■ **Scripts that build scenes**:

>> BEGIN

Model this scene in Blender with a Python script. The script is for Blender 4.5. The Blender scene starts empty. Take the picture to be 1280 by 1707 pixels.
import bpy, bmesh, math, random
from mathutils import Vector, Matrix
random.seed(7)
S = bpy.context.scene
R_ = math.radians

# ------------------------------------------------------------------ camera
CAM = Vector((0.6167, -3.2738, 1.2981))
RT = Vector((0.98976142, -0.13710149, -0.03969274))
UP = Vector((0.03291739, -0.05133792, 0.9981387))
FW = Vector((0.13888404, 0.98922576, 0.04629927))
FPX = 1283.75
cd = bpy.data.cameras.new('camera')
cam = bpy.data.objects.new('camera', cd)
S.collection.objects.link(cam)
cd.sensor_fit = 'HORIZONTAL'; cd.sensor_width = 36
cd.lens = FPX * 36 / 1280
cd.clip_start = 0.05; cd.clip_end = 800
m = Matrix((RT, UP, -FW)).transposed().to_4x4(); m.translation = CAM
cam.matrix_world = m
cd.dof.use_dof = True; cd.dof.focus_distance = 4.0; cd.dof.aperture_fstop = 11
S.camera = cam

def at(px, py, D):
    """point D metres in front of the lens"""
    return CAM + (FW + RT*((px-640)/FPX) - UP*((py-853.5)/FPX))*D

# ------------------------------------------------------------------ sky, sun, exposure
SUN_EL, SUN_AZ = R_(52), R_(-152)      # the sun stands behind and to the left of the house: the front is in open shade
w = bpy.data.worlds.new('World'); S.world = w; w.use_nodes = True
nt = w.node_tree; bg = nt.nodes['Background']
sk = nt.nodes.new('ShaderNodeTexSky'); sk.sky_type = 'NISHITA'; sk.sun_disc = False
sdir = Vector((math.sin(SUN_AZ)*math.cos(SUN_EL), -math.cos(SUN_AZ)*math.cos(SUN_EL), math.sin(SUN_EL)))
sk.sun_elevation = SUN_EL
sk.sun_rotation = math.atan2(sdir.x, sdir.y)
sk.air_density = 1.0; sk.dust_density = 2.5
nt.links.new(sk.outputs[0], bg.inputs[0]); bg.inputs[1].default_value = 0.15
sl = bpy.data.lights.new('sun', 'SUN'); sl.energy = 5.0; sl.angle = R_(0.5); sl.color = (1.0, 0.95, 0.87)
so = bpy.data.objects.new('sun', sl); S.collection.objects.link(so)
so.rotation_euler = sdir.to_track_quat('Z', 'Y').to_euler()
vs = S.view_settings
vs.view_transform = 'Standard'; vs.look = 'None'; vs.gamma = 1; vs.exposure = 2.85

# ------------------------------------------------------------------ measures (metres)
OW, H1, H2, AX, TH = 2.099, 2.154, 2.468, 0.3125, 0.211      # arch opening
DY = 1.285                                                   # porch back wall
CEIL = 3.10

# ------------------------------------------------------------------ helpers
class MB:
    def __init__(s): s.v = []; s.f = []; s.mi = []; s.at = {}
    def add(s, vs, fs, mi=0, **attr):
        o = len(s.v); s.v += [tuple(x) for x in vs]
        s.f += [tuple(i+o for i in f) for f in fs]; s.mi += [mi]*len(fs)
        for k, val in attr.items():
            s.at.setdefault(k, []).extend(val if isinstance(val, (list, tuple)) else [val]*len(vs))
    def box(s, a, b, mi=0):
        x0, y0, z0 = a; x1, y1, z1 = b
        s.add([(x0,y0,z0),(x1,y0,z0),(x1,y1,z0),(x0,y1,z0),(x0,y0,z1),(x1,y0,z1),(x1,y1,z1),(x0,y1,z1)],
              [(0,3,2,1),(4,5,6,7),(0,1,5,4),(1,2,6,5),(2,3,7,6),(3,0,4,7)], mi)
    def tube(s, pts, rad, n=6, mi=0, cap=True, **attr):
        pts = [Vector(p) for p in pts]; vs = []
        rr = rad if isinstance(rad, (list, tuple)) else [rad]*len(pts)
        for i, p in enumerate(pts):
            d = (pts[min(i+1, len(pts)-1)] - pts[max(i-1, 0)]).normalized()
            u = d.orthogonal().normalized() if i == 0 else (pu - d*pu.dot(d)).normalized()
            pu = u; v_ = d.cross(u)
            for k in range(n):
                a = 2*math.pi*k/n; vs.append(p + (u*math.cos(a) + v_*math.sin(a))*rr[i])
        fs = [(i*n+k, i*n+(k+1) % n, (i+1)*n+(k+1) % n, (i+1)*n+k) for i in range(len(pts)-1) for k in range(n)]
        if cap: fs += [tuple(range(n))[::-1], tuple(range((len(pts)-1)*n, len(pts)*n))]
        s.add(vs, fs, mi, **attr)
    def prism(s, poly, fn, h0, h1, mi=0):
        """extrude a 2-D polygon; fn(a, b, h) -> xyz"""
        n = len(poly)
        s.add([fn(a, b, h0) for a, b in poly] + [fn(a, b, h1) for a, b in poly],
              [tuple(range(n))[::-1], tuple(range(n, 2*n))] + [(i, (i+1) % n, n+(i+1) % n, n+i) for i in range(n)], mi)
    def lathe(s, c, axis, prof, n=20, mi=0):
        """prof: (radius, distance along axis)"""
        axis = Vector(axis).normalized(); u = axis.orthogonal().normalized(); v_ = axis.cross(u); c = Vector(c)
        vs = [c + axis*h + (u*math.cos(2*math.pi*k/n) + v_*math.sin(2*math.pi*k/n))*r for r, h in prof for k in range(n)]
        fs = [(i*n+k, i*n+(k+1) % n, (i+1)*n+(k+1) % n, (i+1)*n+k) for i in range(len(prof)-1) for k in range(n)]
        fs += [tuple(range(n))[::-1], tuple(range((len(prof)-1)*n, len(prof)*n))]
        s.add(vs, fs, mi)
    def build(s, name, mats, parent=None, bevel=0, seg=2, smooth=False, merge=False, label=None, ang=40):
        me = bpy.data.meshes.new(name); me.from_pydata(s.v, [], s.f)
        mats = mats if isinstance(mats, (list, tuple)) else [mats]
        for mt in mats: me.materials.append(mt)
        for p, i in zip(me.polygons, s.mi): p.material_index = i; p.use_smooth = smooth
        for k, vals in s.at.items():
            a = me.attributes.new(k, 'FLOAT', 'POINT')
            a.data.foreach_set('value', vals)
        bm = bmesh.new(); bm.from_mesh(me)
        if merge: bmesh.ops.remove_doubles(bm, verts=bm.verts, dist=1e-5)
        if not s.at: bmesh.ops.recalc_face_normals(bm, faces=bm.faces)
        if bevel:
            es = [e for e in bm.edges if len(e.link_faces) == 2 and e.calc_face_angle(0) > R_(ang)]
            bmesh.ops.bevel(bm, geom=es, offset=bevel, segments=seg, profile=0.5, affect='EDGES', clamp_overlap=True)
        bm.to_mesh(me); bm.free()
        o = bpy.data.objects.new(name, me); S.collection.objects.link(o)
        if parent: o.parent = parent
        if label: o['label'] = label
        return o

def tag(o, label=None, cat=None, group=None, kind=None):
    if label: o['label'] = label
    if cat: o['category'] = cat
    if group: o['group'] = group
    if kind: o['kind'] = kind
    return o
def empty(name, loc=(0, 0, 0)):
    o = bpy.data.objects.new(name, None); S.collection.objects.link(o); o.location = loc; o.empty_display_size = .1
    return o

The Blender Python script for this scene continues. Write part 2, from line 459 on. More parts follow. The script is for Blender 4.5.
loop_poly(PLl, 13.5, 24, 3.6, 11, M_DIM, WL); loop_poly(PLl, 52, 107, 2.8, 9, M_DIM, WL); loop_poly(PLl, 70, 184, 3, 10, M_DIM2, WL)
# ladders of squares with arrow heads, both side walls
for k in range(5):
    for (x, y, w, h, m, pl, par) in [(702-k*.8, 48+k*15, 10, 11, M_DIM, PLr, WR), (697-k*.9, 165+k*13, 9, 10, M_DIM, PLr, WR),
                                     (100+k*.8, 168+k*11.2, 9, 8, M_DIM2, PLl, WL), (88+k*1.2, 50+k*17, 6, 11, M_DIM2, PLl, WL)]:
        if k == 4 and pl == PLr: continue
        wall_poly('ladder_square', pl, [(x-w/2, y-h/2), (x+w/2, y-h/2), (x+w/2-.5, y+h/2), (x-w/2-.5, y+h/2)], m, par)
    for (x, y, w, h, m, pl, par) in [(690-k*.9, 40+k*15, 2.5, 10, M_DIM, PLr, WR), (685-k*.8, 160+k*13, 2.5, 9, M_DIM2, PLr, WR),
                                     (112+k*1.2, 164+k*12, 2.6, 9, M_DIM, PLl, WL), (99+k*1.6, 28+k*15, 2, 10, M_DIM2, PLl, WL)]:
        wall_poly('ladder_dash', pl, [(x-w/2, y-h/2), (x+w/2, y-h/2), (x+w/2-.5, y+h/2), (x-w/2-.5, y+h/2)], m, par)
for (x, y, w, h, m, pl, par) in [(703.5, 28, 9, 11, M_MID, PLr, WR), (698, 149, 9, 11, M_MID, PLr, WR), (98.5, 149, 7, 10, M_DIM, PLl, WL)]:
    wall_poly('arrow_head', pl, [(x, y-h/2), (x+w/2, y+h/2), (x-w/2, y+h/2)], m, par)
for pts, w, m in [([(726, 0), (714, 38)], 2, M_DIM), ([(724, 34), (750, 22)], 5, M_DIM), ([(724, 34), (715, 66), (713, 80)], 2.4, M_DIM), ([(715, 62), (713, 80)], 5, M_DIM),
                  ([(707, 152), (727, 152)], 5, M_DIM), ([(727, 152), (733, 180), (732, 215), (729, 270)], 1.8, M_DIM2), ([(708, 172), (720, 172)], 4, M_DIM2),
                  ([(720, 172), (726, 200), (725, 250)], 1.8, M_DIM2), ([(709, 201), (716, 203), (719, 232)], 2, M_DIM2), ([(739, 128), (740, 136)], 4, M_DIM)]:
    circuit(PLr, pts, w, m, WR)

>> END

Extract the lines above, from the first one through the one containing "R_ = math.radians", and return only those, unchanged.

■ **CORRECT OUTPUT**:
Model this scene in Blender with a Python script. The script is for Blender 4.5. The Blender scene starts empty. Take the picture to be 1280 by 1707 pixels.
import bpy, bmesh, math, random
from mathutils import Vector, Matrix
random.seed(7)
S = bpy.context.scene
R_ = math.radians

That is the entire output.